REVIEW: ‘War Horse’ at the Centennial Concert Hall

REVIEW: ‘War Horse’ at the Centennial Concert Hall

By Shelley Cook (@ShelleyACook)

War Horse
Grayson DeJesus on Topthorn and Michael Wyatt Cox on Joey in ‘War Horse.’ (HANDOUT)
War Horse
Andrew Veenstra (Albert) with Christopher Mai, Derek Stratton and Rob Laqui (Joey). (HANDOUT)

WINNIPEG — The national tour of Tony Award-winning play, War Horse, kicked off at the Centennial Concert Hall Wednesday night.

Based on the 1982 novel by Michael Morpurgo and adapted by Nick Stafford, War Horse is the early 20th century saga about a boy named Albert and his beloved horse Joey.

The production runs two hours and 40 minutes and is set in the United Kingdom at the cusp of WWI. It begins with a young foal being auctioned off to the highest bidder. The foal, a life-sized puppet created by the Handspring Puppet Company and operated by three puppeteers, becomes the object of a bidding war between two brothers; the wealthy and respected Arthur Narracott and his poor, drunkard brother Ted Narricott. Bidding his entire mortgage, Ted wins the auction, a momentary victory in his bitter brotherhood rivalry, and the wild foal to be named Joey.

Unhappy that her husband spent the mortgage money to pay for a horse, Rose Narracott instructs their teenaged son Albert to care for Joey until he is ready to be sold. Albert agrees, and instantly the boy and the horse form a strong bond that cannot be broken. Albert even manages the impossible, training the hunter horse to plow, which helps his father win a drunken bet against his brother, recouping the excessive amount that Ted initially paid for Joey. For his efforts, Albert wins father’s word that Joey is his horse, and will never be sold.
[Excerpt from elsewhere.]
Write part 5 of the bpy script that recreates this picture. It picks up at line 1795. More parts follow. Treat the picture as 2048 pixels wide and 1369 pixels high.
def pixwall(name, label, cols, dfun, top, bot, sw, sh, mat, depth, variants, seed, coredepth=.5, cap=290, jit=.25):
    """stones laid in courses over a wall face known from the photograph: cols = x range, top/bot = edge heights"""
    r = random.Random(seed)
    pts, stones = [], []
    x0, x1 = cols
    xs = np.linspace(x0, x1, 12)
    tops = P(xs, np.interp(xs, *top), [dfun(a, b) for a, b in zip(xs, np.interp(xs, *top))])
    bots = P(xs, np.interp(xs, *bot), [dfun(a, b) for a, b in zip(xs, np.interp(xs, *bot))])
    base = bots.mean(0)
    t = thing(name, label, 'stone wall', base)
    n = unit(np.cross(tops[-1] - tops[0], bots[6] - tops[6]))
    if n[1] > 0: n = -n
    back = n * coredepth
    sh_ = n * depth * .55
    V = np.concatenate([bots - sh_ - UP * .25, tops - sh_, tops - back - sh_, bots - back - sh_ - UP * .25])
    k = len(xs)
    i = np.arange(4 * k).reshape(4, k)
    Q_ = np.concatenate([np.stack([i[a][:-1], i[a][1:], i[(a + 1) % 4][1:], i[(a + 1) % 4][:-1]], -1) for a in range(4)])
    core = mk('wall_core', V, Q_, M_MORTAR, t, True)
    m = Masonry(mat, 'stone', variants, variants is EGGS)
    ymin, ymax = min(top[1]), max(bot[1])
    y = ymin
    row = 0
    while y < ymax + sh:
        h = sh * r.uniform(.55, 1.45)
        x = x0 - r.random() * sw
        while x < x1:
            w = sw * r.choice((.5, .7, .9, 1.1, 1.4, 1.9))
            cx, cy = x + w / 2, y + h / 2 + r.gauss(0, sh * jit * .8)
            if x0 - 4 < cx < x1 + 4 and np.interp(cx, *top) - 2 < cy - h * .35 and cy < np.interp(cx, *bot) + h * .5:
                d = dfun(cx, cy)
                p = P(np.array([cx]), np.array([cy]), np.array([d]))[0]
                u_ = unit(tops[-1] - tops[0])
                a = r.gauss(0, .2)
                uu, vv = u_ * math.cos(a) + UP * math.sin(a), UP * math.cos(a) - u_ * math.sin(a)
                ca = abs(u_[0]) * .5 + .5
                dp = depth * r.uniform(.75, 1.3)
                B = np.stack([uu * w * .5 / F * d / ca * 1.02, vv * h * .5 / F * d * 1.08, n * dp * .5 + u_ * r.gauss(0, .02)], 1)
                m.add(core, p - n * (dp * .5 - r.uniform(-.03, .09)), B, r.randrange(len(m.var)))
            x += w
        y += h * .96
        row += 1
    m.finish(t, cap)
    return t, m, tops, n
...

Albert’s win is short-lived, as Ted sells the horse to Lieutenant James Nicholls at the beginning of the war. Crushed, Albert lies about his age and enlists in the army so that he can travel to France in search of his horse.

While the set for War Horse is minimal, the acting and the life-sized puppets are what really bring this beautiful story to life. The incredible creations made by the Handspring Puppet Company, coupled with the talent of the puppeteers who play Joey, Topthorn, and the other horses do a magnificent job of leading audience members to truly believe in the horses in this play. Everything from the personality of each horse, to the most subtle mannerism, is played out perfectly in this production.

It is, in the truest sense, a magical experience to see these puppets come to life.

While nearly three hours long, War Horse is broken into two parts by a 15-minute intermission. The second half of the play is heavier, revolving around the war and the different journeys that Albert and Joey take in war-torn France. Both lives, intertwined by the same disparity and war, yet lost from one another, see their share of friendship and loss throughout their journey. Other stories and characters are woven into the production, but ultimately the boy and his war horse make up the heart and soul of this story.

War Horse is a must-see for avid theatre-goers and newbies alike. The puppeteering is spectacular and really worked in this play.

War Horse runs until June 22 at the Centennial Concert Hall. Tickets start at $35 and $40 for select performances and are available at Ticketmaster.